### [DATA EXTRACT]
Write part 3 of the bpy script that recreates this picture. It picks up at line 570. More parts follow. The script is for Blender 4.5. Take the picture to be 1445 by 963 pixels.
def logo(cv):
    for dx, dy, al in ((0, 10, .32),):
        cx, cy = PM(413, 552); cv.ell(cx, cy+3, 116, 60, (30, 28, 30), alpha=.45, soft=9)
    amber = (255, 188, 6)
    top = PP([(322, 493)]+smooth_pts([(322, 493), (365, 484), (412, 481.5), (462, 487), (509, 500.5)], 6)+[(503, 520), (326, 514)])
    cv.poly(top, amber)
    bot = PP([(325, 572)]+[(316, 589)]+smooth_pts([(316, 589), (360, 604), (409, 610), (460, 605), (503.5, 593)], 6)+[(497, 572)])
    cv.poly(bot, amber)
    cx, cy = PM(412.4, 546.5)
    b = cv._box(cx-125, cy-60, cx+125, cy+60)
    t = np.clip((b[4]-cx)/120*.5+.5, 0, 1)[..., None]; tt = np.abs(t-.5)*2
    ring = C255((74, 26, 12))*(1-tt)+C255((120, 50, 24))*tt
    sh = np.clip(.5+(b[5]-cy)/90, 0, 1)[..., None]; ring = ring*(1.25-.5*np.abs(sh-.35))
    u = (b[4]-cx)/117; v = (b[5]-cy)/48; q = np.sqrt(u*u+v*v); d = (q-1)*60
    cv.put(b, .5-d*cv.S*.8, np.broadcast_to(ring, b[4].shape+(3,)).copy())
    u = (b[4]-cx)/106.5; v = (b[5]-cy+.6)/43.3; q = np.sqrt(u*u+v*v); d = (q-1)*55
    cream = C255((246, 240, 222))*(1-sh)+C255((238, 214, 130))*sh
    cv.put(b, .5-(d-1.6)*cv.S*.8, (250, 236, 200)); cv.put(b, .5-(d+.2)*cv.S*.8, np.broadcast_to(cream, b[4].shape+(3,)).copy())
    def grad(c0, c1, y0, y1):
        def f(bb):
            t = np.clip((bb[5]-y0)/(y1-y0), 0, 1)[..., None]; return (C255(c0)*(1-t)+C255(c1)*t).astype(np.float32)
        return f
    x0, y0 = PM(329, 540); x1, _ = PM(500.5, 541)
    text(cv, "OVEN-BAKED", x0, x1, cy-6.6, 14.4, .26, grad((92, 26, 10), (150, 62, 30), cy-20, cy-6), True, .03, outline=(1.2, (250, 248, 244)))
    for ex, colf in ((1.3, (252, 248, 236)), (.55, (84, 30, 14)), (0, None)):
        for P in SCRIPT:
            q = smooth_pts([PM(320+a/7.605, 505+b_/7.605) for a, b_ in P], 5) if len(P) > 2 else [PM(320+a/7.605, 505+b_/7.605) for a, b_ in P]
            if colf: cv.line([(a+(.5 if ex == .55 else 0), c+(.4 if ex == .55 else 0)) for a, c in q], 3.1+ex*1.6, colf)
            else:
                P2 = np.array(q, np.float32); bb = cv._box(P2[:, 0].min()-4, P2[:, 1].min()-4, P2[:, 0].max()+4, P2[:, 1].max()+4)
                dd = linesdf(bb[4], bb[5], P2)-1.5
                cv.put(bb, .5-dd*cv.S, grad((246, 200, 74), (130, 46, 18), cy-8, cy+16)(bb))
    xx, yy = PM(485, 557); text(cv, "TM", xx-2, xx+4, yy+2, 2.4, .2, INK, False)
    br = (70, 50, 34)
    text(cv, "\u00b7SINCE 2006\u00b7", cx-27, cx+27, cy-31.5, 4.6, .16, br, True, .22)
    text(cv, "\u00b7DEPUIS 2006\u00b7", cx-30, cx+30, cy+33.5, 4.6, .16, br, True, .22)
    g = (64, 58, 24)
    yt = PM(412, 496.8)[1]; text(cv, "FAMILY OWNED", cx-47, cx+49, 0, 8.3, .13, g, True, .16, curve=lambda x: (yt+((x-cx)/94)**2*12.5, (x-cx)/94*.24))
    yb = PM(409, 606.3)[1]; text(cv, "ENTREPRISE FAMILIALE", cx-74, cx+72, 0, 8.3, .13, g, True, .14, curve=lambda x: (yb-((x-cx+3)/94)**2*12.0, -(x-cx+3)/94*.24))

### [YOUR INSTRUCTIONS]
Find the line containing "cv.put(b, .5-(d-1.6)*cv.S*.8, (250, 236, 200));" in the material above. Print it and every line after it through the end, exactly and only those.

### [FINAL ANSWER]
    cv.put(b, .5-(d-1.6)*cv.S*.8, (250, 236, 200)); cv.put(b, .5-(d+.2)*cv.S*.8, np.broadcast_to(cream, b[4].shape+(3,)).copy())
    def grad(c0, c1, y0, y1):
        def f(bb):
            t = np.clip((bb[5]-y0)/(y1-y0), 0, 1)[..., None]; return (C255(c0)*(1-t)+C255(c1)*t).astype(np.float32)
        return f
    x0, y0 = PM(329, 540); x1, _ = PM(500.5, 541)
    text(cv, "OVEN-BAKED", x0, x1, cy-6.6, 14.4, .26, grad((92, 26, 10), (150, 62, 30), cy-20, cy-6), True, .03, outline=(1.2, (250, 248, 244)))
    for ex, colf in ((1.3, (252, 248, 236)), (.55, (84, 30, 14)), (0, None)):
        for P in SCRIPT:
            q = smooth_pts([PM(320+a/7.605, 505+b_/7.605) for a, b_ in P], 5) if len(P) > 2 else [PM(320+a/7.605, 505+b_/7.605) for a, b_ in P]
            if colf: cv.line([(a+(.5 if ex == .55 else 0), c+(.4 if ex == .55 else 0)) for a, c in q], 3.1+ex*1.6, colf)
            else:
                P2 = np.array(q, np.float32); bb = cv._box(P2[:, 0].min()-4, P2[:, 1].min()-4, P2[:, 0].max()+4, P2[:, 1].max()+4)
                dd = linesdf(bb[4], bb[5], P2)-1.5
                cv.put(bb, .5-dd*cv.S, grad((246, 200, 74), (130, 46, 18), cy-8, cy+16)(bb))
    xx, yy = PM(485, 557); text(cv, "TM", xx-2, xx+4, yy+2, 2.4, .2, INK, False)
    br = (70, 50, 34)
    text(cv, "\u00b7SINCE 2006\u00b7", cx-27, cx+27, cy-31.5, 4.6, .16, br, True, .22)
    text(cv, "\u00b7DEPUIS 2006\u00b7", cx-30, cx+30, cy+33.5, 4.6, .16, br, True, .22)
    g = (64, 58, 24)
    yt = PM(412, 496.8)[1]; text(cv, "FAMILY OWNED", cx-47, cx+49, 0, 8.3, .13, g, True, .16, curve=lambda x: (yt+((x-cx)/94)**2*12.5, (x-cx)/94*.24))
    yb = PM(409, 606.3)[1]; text(cv, "ENTREPRISE FAMILIALE", cx-74, cx+72, 0, 8.3, .13, g, True, .14, curve=lambda x: (yb-((x-cx+3)/94)**2*12.0, -(x-cx+3)/94*.24))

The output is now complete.